_What you will do_.
Reproduce all of the material exactly as shown.

_Data lines_.
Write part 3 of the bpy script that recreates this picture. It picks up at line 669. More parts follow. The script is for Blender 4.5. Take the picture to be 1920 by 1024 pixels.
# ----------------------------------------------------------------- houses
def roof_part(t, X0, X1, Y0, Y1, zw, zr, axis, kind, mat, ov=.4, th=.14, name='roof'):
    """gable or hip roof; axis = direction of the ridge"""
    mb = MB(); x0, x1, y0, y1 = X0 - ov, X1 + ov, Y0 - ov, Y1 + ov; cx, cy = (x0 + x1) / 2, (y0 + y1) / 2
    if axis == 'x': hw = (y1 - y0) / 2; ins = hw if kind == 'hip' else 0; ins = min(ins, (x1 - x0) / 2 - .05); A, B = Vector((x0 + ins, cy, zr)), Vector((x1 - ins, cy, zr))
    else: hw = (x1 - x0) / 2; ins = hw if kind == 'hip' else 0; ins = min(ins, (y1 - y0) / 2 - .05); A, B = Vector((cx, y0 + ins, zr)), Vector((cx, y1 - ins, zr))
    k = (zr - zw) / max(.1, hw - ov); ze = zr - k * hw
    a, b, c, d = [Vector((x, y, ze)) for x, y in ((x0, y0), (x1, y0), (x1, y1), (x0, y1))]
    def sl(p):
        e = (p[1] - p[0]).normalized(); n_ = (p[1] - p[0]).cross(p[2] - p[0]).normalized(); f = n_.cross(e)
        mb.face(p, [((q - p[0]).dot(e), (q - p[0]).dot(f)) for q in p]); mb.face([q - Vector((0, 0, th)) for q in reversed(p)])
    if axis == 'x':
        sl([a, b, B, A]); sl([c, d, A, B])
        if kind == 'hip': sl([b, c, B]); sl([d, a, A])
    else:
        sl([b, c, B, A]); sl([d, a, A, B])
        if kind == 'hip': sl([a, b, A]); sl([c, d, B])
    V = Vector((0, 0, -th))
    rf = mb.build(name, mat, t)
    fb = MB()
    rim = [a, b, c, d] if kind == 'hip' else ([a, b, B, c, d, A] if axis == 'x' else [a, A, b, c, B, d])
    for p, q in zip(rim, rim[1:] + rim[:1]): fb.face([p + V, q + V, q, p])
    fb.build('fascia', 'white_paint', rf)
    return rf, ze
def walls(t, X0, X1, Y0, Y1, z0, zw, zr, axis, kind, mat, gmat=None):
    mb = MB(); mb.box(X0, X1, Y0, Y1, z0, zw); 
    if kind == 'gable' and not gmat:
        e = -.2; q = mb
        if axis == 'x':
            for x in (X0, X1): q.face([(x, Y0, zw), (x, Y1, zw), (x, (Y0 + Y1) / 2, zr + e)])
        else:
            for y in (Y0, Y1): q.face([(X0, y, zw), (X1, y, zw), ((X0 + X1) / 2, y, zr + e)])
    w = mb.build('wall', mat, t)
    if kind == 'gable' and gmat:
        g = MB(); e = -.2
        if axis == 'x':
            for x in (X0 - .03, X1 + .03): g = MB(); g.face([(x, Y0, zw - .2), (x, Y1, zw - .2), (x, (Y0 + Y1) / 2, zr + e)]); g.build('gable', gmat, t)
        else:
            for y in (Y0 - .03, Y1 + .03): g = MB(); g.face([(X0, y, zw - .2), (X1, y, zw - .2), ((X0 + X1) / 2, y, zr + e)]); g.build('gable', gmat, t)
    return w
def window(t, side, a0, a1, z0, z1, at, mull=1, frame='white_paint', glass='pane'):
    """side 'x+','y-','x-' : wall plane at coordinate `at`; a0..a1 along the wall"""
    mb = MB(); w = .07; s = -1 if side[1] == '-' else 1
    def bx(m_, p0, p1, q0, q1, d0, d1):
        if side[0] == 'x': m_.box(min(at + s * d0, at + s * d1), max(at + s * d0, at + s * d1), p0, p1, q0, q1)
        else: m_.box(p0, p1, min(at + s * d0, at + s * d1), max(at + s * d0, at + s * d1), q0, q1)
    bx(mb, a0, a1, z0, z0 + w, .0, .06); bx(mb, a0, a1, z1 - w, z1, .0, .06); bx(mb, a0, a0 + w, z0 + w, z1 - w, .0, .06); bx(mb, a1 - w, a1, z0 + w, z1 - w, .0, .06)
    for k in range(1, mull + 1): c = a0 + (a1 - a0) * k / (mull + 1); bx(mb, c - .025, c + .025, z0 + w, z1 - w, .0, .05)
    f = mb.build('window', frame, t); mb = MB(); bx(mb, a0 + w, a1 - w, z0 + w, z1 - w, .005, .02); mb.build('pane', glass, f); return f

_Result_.
Write part 3 of the bpy script that recreates this picture. It picks up at line 669. More parts follow. The script is for Blender 4.5. Take the picture to be 1920 by 1024 pixels.
# ----------------------------------------------------------------- houses
def roof_part(t, X0, X1, Y0, Y1, zw, zr, axis, kind, mat, ov=.4, th=.14, name='roof'):
    """gable or hip roof; axis = direction of the ridge"""
    mb = MB(); x0, x1, y0, y1 = X0 - ov, X1 + ov, Y0 - ov, Y1 + ov; cx, cy = (x0 + x1) / 2, (y0 + y1) / 2
    if axis == 'x': hw = (y1 - y0) / 2; ins = hw if kind == 'hip' else 0; ins = min(ins, (x1 - x0) / 2 - .05); A, B = Vector((x0 + ins, cy, zr)), Vector((x1 - ins, cy, zr))
    else: hw = (x1 - x0) / 2; ins = hw if kind == 'hip' else 0; ins = min(ins, (y1 - y0) / 2 - .05); A, B = Vector((cx, y0 + ins, zr)), Vector((cx, y1 - ins, zr))
    k = (zr - zw) / max(.1, hw - ov); ze = zr - k * hw
    a, b, c, d = [Vector((x, y, ze)) for x, y in ((x0, y0), (x1, y0), (x1, y1), (x0, y1))]
    def sl(p):
        e = (p[1] - p[0]).normalized(); n_ = (p[1] - p[0]).cross(p[2] - p[0]).normalized(); f = n_.cross(e)
        mb.face(p, [((q - p[0]).dot(e), (q - p[0]).dot(f)) for q in p]); mb.face([q - Vector((0, 0, th)) for q in reversed(p)])
    if axis == 'x':
        sl([a, b, B, A]); sl([c, d, A, B])
        if kind == 'hip': sl([b, c, B]); sl([d, a, A])
    else:
        sl([b, c, B, A]); sl([d, a, A, B])
        if kind == 'hip': sl([a, b, A]); sl([c, d, B])
    V = Vector((0, 0, -th))
    rf = mb.build(name, mat, t)
    fb = MB()
    rim = [a, b, c, d] if kind == 'hip' else ([a, b, B, c, d, A] if axis == 'x' else [a, A, b, c, B, d])
    for p, q in zip(rim, rim[1:] + rim[:1]): fb.face([p + V, q + V, q, p])
    fb.build('fascia', 'white_paint', rf)
    return rf, ze
def walls(t, X0, X1, Y0, Y1, z0, zw, zr, axis, kind, mat, gmat=None):
    mb = MB(); mb.box(X0, X1, Y0, Y1, z0, zw); 
    if kind == 'gable' and not gmat:
        e = -.2; q = mb
        if axis == 'x':
            for x in (X0, X1): q.face([(x, Y0, zw), (x, Y1, zw), (x, (Y0 + Y1) / 2, zr + e)])
        else:
            for y in (Y0, Y1): q.face([(X0, y, zw), (X1, y, zw), ((X0 + X1) / 2, y, zr + e)])
    w = mb.build('wall', mat, t)
    if kind == 'gable' and gmat:
        g = MB(); e = -.2
        if axis == 'x':
            for x in (X0 - .03, X1 + .03): g = MB(); g.face([(x, Y0, zw - .2), (x, Y1, zw - .2), (x, (Y0 + Y1) / 2, zr + e)]); g.build('gable', gmat, t)
        else:
            for y in (Y0 - .03, Y1 + .03): g = MB(); g.face([(X0, y, zw - .2), (X1, y, zw - .2), ((X0 + X1) / 2, y, zr + e)]); g.build('gable', gmat, t)
    return w
def window(t, side, a0, a1, z0, z1, at, mull=1, frame='white_paint', glass='pane'):
    """side 'x+','y-','x-' : wall plane at coordinate `at`; a0..a1 along the wall"""
    mb = MB(); w = .07; s = -1 if side[1] == '-' else 1
    def bx(m_, p0, p1, q0, q1, d0, d1):
        if side[0] == 'x': m_.box(min(at + s * d0, at + s * d1), max(at + s * d0, at + s * d1), p0, p1, q0, q1)
        else: m_.box(p0, p1, min(at + s * d0, at + s * d1), max(at + s * d0, at + s * d1), q0, q1)
    bx(mb, a0, a1, z0, z0 + w, .0, .06); bx(mb, a0, a1, z1 - w, z1, .0, .06); bx(mb, a0, a0 + w, z0 + w, z1 - w, .0, .06); bx(mb, a1 - w, a1, z0 + w, z1 - w, .0, .06)
    for k in range(1, mull + 1): c = a0 + (a1 - a0) * k / (mull + 1); bx(mb, c - .025, c + .025, z0 + w, z1 - w, .0, .05)
    f = mb.build('window', frame, t); mb = MB(); bx(mb, a0 + w, a1 - w, z0 + w, z1 - w, .005, .02); mb.build('pane', glass, f); return f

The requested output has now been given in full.